Saturday, February 16, 2008

Parenting: It's Personal

Listening to: Big Poppa – Biggy Smalls
Mood: Relaxed

I feel that we’ve generally landed up in a crazy time to be raising kids. The world is an extremely nutty place and helicopter parents reign supreme as a result. God forbid you give unsolicited advice to anyone, about anything remotely to do with raising kids. I’ve never been a fan of unsolicited advice. As I mentioned in my last blog, it’s a product of how I was raised.

Some of the most heated arguments I’ve ever seen have been between people who are talking about how they raise their kid(s) and how the correct way is to do something. There are lots of different styles of parenting along with the individual flavor every parent brings to the equation. People tend to either follow or go the opposite way of their parents’ child raising philosophy. And let me tell you, when people decide (consciously or not) on their philosophy, they stick to it come hell or high water. In my opinion it’s hard enough for 2 married (or committed) people to agree on how to parent a child. Throw in the parents’ advice, the in laws advice, and a random stranger at the parks advice, and it’s a recipe for trouble.

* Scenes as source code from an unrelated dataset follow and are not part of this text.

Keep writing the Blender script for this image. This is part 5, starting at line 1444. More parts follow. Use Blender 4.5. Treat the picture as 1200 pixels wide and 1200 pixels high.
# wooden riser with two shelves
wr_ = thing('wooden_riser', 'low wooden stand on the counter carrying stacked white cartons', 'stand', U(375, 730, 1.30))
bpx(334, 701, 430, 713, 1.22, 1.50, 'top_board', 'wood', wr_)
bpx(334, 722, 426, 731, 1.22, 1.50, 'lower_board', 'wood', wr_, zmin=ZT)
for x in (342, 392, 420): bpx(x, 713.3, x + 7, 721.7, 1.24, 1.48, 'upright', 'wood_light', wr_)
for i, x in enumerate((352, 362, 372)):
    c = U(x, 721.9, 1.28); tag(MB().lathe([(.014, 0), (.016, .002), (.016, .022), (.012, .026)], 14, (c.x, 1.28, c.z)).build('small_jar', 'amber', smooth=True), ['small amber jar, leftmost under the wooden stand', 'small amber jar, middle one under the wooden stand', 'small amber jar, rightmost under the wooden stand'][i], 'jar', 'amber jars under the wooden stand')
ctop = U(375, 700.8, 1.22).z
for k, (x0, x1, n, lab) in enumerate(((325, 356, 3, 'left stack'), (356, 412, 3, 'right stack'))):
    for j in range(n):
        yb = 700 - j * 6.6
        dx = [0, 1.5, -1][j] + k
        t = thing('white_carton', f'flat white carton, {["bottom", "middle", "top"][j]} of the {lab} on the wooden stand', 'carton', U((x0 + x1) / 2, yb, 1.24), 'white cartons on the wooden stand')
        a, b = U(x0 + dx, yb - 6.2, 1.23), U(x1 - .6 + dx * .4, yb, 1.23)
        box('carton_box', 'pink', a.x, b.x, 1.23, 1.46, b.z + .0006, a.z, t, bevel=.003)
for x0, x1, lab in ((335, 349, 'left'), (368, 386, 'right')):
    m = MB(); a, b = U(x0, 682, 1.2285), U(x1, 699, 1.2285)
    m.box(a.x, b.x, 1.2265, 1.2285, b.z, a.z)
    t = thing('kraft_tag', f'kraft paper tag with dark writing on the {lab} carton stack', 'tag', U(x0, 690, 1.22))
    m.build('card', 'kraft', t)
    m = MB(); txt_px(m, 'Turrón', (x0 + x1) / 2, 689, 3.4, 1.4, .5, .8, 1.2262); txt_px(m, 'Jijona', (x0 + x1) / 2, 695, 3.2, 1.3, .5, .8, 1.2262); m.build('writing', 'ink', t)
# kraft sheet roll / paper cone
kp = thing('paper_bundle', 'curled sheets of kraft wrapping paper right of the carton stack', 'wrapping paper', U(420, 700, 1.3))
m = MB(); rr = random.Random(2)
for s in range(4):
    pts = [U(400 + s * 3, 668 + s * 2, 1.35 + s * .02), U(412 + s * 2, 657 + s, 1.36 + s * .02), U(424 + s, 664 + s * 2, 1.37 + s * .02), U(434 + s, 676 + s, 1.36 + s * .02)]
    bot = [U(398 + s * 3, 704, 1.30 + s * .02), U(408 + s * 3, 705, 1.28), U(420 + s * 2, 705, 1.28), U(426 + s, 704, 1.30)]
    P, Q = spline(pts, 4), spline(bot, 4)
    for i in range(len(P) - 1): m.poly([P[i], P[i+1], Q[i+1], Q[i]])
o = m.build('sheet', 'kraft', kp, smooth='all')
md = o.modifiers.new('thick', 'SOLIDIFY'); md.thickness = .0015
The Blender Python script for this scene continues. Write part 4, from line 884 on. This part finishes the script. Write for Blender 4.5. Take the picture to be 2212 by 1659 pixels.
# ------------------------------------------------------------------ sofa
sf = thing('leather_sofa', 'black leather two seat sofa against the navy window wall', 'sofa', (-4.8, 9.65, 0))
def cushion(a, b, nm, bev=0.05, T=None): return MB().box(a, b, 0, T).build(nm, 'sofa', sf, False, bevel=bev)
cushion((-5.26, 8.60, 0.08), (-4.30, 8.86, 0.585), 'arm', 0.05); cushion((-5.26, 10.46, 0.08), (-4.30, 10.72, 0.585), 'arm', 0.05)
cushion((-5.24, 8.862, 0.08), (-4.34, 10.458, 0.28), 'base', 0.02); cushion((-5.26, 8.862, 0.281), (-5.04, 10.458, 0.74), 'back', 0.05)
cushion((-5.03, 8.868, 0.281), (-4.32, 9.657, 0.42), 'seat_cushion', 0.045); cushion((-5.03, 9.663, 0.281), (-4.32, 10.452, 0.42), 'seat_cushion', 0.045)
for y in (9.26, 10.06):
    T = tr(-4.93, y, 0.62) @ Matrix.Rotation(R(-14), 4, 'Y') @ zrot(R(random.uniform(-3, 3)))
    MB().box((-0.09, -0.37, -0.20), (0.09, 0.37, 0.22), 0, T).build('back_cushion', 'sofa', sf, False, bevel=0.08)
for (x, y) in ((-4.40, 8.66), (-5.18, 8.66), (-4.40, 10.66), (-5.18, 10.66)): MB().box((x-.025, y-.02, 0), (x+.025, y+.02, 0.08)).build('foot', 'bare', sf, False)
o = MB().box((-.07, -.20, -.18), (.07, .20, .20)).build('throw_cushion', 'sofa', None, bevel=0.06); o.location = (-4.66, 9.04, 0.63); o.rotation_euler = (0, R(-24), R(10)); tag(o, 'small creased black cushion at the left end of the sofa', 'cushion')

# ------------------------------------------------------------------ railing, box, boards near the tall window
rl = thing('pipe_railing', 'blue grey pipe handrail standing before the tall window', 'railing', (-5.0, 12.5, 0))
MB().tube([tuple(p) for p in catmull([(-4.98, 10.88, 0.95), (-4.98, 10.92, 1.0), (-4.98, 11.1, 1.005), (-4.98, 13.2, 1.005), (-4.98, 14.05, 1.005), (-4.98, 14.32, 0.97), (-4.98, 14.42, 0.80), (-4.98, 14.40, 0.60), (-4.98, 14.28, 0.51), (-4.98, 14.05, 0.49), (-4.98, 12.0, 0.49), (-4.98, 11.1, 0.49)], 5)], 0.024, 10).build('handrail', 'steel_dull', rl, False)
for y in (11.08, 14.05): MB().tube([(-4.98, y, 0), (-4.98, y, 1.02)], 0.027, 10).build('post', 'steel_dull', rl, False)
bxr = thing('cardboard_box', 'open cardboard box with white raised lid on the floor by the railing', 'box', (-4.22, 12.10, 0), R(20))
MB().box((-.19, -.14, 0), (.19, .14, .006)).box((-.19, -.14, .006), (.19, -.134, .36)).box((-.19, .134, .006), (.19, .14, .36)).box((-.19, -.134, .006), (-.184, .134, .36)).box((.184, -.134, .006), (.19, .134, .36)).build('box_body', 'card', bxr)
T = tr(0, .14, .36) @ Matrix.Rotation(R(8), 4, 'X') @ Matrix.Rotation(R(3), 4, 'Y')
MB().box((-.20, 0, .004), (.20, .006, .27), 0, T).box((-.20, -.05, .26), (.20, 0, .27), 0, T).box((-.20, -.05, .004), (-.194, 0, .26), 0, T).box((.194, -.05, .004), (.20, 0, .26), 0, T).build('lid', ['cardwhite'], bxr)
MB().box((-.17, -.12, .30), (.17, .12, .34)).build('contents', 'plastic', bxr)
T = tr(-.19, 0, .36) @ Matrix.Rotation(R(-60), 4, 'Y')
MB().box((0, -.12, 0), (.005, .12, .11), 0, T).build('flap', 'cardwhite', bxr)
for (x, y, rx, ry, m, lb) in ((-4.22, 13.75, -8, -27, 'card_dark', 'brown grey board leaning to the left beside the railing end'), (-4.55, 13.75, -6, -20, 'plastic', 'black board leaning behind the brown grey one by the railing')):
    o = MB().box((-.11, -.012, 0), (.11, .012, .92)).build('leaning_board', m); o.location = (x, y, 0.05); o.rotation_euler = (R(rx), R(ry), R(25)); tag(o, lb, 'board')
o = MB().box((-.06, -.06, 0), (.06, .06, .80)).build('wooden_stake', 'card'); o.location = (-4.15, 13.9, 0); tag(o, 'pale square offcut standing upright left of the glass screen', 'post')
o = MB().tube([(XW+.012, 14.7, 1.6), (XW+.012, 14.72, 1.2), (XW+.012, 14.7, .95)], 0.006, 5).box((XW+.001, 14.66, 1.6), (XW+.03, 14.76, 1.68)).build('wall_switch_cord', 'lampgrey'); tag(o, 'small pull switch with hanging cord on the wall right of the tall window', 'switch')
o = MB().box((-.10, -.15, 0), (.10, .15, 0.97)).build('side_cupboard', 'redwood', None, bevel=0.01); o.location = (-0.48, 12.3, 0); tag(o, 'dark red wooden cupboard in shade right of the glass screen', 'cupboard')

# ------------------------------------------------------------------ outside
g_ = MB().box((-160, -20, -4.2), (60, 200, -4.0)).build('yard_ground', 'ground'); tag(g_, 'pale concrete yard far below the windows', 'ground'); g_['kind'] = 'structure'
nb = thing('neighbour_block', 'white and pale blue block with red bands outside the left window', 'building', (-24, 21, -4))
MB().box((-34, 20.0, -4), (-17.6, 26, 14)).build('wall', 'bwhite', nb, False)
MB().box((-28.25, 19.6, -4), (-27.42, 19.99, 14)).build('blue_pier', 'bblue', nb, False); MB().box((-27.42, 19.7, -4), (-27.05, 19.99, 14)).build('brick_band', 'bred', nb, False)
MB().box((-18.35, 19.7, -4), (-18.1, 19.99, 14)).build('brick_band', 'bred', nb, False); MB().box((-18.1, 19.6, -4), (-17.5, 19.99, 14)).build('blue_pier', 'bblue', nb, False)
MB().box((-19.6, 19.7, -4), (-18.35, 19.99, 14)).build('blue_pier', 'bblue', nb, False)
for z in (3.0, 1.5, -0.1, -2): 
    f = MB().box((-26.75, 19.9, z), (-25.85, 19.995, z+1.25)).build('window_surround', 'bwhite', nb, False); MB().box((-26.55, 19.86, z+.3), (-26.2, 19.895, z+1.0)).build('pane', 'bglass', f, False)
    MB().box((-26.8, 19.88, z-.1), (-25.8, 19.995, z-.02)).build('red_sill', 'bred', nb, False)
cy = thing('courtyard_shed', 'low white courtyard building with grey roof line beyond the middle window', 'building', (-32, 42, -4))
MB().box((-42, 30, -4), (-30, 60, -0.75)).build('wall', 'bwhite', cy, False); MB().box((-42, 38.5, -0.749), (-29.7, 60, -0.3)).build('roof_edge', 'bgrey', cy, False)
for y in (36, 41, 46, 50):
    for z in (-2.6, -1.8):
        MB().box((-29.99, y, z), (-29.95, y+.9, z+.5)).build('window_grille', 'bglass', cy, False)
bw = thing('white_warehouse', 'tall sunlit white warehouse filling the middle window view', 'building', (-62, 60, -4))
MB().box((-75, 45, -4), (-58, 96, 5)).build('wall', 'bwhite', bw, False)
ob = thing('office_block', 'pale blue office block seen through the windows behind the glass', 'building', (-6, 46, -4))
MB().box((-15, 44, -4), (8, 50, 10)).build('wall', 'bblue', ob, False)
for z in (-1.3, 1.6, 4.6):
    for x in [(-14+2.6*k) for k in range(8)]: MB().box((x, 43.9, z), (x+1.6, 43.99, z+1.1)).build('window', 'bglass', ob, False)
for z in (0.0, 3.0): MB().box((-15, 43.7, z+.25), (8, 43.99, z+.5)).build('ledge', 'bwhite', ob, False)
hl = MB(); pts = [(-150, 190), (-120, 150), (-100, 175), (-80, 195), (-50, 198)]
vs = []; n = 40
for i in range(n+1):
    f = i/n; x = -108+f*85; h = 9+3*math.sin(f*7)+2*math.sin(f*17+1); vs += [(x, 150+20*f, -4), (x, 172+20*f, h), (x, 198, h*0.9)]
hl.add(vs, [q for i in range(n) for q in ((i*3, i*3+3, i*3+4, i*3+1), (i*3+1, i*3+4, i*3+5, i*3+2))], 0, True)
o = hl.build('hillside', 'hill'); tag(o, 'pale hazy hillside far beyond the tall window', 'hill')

I guess as parents, we feel that because we know our child best and what we want them to turn out to be, that we know the best way to raise them. As the mother of a very head strong child, I’ve often wondered if what I was doing was the right thing. Don’t get me wrong, I’m as guilty of the next guy to swearing by my child philosophy, but on the more frustrating days, I would secretly (and as my spouse can attest – not so secretly) wonder what I was doing wrong. I’m a stay at home mom. I am doing most of the discipline leg work for my kids. As a result, I felt I knew my eldest daughter a little better than my husband and would get extremely frustrated with him when he suggested things I had already tried and deemed not useful or things that I plain knew wouldn’t work on her. It’s almost an emasculating feeling when you think others feel they can care for your child better than you.

Parenting is such a demanding and difficult job. Why do we insist on not listening to others trying to be helpful? Better yet, why can we not be open to different ideas without becoming combative about our methods? So what if Suzie’s mom only uses time outs when you spank your kid? I’m sure they both have merits, why not let it be? If you know Suzie has a similar disposition as your kid, why not discuss with Suzie’s mom what works for her? Other parents should be a resource, not competition.